Luck is born in the room right next to good, and no one ever knows the difference. With data centers it often comes down to doing what you think is right long term. This usually means well thought planning with potential higher costs up front to reap great benefits in the future.

The majority of colo data centers in the past 20 years have had the air cooled or direct evaporative CRAC’s and UPS’s on the floor next to customer equipment. Companies with walled off and modular designs must run extra expensive wiring and lose sellable space that is dedicated to the cooling units. The name of the game for many is maximize the whitespace that you can charge for.

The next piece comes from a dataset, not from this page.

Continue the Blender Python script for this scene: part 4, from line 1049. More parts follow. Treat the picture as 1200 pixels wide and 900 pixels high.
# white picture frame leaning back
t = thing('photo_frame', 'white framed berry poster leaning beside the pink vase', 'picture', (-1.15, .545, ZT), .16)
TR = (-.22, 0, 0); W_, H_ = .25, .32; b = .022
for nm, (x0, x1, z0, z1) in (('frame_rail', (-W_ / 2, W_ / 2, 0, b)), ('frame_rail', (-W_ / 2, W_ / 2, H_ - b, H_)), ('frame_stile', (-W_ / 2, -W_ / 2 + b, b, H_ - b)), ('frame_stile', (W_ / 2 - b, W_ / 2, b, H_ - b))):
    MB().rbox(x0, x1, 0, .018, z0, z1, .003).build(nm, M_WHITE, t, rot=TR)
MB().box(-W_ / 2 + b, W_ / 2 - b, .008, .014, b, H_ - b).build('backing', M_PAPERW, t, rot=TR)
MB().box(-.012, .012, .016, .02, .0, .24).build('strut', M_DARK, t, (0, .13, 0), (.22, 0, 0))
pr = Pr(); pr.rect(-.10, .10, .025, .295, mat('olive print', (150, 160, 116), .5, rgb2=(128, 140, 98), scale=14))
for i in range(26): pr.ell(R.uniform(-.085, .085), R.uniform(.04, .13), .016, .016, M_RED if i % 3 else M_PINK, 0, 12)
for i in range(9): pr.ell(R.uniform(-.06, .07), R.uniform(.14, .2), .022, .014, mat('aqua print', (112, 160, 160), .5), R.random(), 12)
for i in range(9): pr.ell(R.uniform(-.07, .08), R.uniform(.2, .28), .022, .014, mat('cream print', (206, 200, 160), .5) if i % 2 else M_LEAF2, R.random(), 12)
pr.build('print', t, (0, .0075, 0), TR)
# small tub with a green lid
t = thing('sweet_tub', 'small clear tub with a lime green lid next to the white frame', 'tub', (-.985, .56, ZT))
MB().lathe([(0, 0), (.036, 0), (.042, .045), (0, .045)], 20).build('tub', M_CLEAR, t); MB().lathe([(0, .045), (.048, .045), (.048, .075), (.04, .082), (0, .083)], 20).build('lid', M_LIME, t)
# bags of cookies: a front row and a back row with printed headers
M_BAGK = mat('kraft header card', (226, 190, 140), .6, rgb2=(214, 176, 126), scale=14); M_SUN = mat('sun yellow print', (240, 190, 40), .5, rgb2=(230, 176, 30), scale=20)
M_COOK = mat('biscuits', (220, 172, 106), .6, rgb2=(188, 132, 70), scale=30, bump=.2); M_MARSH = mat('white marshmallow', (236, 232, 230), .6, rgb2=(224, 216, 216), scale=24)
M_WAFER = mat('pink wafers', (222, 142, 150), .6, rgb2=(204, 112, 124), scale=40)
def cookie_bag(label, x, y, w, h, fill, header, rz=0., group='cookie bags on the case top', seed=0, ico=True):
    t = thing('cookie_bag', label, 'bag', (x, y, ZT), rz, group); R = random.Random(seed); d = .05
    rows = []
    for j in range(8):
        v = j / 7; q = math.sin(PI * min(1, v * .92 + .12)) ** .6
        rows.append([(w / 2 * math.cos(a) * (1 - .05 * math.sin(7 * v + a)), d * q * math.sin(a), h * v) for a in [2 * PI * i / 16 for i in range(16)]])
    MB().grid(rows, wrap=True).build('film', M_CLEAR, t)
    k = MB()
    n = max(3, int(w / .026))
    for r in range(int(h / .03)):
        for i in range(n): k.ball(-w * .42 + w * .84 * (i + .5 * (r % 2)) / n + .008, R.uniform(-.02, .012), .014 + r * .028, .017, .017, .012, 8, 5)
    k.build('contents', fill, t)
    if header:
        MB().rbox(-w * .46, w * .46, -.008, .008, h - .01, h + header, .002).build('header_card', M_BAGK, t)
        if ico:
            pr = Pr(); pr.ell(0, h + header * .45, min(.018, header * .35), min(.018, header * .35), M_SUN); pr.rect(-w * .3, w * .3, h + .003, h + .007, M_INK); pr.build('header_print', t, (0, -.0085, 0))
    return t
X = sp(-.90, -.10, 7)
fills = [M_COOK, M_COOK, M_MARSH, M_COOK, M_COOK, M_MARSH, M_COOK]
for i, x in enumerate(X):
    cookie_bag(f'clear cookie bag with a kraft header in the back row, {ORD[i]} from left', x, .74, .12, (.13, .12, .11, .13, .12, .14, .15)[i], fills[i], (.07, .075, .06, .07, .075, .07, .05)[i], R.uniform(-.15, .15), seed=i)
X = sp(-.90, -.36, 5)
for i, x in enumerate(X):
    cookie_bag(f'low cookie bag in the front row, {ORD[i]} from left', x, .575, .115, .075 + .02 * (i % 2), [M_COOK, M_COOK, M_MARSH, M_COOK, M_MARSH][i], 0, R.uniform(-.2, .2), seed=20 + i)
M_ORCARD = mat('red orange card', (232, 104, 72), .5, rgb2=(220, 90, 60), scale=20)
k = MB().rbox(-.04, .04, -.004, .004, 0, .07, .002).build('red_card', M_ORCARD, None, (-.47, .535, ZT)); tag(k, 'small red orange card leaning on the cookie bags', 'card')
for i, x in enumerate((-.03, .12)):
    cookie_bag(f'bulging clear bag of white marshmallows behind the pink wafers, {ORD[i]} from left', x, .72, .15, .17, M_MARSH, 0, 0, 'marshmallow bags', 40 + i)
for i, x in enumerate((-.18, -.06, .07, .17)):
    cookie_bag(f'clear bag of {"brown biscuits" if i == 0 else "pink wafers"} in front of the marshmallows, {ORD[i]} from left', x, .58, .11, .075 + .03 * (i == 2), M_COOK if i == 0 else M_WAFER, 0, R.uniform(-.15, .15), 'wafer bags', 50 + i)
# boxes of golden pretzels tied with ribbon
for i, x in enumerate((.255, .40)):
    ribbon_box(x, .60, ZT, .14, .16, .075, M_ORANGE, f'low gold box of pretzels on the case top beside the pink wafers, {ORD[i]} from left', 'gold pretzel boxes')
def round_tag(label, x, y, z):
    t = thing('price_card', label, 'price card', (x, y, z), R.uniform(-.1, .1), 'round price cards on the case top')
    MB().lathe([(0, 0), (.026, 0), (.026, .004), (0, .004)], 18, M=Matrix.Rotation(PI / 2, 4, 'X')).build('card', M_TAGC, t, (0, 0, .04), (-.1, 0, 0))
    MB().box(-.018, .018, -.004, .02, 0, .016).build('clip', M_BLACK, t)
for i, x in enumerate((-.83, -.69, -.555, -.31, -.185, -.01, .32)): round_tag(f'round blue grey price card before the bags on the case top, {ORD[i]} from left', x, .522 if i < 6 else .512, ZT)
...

What about data center providers who dropped their UPS’s in containers to the side of the facilities with the CRAC’s walled off from the whitespace? They’re doing quite well now that AI is a sprouting reality. As the needed requirements change they are able to make adjustments without overhauling equipment directly adjacent to working cabinets. It’s possible to make changes if they need to upgrade to nickel-zinc batteries, or introduce CDU’s.

Chilled water sites have often been avoided due to higher cost and a more complex fit out. Water is cheap so providers are happy to burn it off and pour it out ignoring the idea that water conservation is a real green action not green washing. Data centers that were designed with closed loop systems saved millions if not billions of gallons of water. As luck has it they also have the ability to simply and effectively upgrade any part of their site to a high density AI solution by simply tapping into the pipes already ran under the floor.

The companies moving into data centers are working to create complex systems to solve insanely difficult problems. The builders of the facilities should keep the simple mindset of Davy Crockett written on a post it on their desk ‘Be always sure you are right – then go ahead.’